02.08.2017 23:38:53

BRAZIL: Weak Economic Recovery Hurts Airport Managers In The Country

(RTTNews) - The two-year economic recession that hit Brazil had significant effects on freight and passenger traffic in the South American country's airports, forcing the government and management companies to renegotiate concessions' terms.

The most notorious case involves the Viracopos airport, in Campinas, the third largest city in the São Paulo state. ABV, the Viracopos' administrator, decided to return the airport to the government after facing financial difficulties.

Official estimates at the time when the Viracopos concession was auctioned pointed that 17.9 million passengers would use the airport in 2016, but the real number was equivalent to half of this projection. Cargo movement was also below expectations, at 40% of the 409 thousand tons expected.

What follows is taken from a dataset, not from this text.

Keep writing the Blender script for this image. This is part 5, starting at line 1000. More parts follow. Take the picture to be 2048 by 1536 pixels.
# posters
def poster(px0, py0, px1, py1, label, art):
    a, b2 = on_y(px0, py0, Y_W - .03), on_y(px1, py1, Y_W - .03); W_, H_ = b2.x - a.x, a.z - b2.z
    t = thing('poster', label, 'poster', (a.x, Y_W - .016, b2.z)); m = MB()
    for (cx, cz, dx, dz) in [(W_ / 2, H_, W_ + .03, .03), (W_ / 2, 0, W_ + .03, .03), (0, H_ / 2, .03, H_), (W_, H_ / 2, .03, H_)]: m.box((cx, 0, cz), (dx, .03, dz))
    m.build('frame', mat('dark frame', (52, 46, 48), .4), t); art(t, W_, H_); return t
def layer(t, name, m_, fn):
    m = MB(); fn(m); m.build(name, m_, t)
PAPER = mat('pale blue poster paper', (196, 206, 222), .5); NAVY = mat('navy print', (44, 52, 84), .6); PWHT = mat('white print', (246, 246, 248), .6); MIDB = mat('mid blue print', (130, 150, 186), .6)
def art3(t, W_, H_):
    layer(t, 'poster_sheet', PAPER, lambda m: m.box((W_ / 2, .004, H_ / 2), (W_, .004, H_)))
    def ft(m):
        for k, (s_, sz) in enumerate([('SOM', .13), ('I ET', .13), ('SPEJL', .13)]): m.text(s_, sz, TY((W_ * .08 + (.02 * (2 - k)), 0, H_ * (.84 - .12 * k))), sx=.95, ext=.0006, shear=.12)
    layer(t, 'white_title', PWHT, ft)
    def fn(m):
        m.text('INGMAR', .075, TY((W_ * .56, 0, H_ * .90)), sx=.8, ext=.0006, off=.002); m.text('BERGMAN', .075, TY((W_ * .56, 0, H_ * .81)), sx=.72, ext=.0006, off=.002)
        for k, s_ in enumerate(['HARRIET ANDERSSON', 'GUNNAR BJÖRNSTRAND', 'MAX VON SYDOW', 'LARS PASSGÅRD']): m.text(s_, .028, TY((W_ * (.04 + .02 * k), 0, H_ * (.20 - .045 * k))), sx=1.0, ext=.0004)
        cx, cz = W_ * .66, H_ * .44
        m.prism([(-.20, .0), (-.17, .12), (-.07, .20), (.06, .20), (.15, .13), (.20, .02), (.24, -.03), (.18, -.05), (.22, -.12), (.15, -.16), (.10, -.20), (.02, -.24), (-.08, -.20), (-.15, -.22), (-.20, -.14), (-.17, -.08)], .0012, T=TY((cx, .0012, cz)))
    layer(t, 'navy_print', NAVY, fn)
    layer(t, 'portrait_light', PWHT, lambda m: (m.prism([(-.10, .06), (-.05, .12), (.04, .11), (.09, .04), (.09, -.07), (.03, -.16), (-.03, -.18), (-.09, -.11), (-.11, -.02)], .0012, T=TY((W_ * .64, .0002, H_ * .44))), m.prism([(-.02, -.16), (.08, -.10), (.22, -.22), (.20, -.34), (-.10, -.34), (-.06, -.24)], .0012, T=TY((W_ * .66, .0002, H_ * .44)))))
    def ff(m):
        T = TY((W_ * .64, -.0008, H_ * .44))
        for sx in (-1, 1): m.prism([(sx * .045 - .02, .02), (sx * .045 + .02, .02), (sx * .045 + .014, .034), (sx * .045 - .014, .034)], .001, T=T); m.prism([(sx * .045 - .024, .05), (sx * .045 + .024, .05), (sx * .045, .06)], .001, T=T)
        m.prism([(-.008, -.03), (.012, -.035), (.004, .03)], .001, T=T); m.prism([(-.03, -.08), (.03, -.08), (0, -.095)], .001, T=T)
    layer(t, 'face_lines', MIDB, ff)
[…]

At the Guarulhos airport, the largest in Brazil, the management wants to renegotiate payments deadlines with the government. Those payments should total R$ 1 billion by the end of this year. So far, however, only R$ 115 million was disbursed.

In 2015, Brazil experienced the peak of air travel. Airlines transported 96,164 million people on domestic flights. In 2017, under the impact of the most severe economic recession to hit the country in the last century, there was a 7.8% decline in that traffic, to 88,648 million. Demand for air travel remained weak in the first half of this year, with a 0.6% decline in the number of passengers compared to the same period of 2016.

The difficulty faced by companies in honoring payments to the government also hurts the result of public accounts in Brazil. President Michel Temer's economic team has determined that this year the fiscal target would be a primary deficit of R$ 139 billion, but the slow pace of recovery in tax collection increased the risk of missing that goal.

Last month, the federal government nearly doubled a tax on gasoline and diesel oil in an attempt to keep the deficit from rising above the limit, but investors still show mistrust about the measure's effectiveness.